What you need to do ->
Among the lines of data below, reproduce only those from the one with "Write a Blender" through the one with "from mathutils.geometry import", exactly as they stand, both ends included.

start

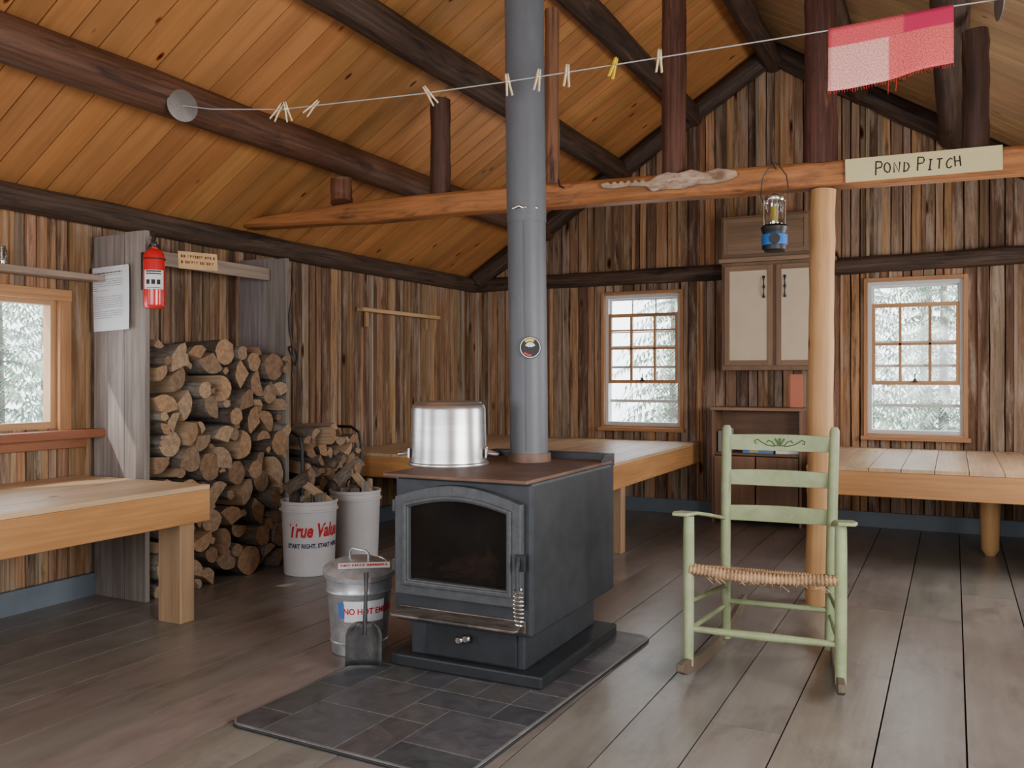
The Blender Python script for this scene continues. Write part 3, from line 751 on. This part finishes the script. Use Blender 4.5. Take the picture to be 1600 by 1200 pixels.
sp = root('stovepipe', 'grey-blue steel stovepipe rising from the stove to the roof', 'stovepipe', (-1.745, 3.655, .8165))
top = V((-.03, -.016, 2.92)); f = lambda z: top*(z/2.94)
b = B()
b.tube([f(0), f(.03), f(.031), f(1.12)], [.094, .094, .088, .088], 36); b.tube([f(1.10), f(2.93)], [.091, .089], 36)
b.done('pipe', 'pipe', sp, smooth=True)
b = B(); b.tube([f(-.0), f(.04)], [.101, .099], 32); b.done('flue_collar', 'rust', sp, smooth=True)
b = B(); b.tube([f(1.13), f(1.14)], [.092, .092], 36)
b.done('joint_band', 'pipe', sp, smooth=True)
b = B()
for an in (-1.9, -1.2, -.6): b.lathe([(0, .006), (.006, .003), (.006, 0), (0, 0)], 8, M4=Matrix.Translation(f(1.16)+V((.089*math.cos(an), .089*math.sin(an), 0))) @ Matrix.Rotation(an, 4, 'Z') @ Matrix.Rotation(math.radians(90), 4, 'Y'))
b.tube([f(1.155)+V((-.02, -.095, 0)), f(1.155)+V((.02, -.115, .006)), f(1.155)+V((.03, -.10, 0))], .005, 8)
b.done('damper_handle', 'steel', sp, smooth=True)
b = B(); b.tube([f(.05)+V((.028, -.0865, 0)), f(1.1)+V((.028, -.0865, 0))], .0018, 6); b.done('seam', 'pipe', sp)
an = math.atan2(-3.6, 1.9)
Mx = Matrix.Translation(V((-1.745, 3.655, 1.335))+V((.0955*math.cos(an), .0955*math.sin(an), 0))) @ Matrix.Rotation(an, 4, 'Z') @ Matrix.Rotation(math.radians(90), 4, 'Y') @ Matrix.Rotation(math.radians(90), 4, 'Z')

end
start

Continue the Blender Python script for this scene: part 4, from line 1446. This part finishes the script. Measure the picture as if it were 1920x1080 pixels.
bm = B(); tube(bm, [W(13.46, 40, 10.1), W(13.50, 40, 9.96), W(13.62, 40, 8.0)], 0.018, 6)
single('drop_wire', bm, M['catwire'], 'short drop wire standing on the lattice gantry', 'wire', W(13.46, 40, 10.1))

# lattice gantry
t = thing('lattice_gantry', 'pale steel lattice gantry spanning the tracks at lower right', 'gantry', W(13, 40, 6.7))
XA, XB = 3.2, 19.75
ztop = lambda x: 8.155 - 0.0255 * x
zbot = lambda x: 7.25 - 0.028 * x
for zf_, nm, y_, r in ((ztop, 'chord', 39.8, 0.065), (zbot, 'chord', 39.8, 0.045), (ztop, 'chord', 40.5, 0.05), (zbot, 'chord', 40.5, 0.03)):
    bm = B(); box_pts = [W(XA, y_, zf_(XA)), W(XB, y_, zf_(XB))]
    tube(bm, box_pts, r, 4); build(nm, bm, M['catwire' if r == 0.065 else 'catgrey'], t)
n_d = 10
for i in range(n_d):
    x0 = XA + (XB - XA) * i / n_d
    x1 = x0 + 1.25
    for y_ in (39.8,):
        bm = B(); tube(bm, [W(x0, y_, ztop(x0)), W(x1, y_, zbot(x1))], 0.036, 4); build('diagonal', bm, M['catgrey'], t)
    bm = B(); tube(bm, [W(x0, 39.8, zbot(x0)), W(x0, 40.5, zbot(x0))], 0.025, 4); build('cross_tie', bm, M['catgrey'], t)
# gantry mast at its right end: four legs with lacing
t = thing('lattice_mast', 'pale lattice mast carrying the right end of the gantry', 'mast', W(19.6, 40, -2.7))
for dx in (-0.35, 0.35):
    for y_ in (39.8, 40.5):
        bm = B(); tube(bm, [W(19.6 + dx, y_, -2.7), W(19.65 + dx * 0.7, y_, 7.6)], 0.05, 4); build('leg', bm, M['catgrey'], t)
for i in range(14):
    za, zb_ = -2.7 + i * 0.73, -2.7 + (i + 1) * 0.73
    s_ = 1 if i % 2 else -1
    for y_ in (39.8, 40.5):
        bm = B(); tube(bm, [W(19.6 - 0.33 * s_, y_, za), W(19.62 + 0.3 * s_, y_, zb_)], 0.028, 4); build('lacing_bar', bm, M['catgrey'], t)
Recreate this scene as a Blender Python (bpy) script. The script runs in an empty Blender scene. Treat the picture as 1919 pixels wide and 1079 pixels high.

end
start

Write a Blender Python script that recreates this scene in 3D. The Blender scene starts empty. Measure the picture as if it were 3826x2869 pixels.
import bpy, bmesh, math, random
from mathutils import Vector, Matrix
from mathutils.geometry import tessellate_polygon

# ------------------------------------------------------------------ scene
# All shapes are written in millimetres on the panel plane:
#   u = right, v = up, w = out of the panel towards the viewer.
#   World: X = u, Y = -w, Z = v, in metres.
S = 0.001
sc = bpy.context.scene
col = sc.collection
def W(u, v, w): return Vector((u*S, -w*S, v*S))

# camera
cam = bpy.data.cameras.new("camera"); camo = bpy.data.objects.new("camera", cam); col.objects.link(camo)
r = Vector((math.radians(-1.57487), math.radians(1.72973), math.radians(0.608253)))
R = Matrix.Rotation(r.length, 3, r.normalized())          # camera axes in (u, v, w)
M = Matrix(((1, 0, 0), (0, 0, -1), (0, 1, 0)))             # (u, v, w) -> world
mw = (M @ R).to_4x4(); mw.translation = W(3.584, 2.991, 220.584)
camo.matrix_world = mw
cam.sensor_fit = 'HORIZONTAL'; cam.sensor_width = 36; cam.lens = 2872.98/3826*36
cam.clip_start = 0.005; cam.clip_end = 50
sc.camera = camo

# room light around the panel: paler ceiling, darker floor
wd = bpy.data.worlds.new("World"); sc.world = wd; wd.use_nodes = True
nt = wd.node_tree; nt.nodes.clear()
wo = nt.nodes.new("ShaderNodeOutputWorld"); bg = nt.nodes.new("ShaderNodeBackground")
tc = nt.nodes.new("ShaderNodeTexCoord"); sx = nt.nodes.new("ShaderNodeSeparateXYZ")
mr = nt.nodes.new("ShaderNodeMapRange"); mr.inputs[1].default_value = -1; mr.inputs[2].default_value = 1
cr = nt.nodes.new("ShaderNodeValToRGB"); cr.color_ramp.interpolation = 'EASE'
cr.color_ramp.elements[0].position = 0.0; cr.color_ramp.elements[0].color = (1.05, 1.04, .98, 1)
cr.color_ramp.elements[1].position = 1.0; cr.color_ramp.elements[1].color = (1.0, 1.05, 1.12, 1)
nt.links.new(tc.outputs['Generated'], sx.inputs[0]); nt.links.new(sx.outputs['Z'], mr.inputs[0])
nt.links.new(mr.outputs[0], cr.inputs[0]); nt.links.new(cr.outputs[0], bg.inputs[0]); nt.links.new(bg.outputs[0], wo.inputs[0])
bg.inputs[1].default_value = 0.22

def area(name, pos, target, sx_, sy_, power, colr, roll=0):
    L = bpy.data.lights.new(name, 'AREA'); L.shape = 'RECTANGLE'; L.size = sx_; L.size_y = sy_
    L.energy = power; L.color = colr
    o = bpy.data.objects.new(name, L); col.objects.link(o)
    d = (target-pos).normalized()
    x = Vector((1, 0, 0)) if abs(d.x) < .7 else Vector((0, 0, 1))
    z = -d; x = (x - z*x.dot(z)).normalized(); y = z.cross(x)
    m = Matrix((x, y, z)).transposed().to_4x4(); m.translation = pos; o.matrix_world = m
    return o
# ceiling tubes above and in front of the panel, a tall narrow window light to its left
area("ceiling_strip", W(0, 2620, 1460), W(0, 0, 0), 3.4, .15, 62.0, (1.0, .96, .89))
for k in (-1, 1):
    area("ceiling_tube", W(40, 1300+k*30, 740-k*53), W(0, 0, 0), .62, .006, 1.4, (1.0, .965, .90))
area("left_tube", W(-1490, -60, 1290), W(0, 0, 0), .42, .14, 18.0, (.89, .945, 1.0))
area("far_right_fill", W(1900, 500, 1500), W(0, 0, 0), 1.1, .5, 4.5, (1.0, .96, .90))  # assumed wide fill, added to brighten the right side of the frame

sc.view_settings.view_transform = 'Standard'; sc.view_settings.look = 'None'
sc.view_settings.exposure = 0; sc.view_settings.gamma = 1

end

Exercise answer ->
Write a Blender Python script that recreates this scene in 3D. The Blender scene starts empty. Measure the picture as if it were 3826x2869 pixels.
import bpy, bmesh, math, random
from mathutils import Vector, Matrix
from mathutils.geometry import tessellate_polygon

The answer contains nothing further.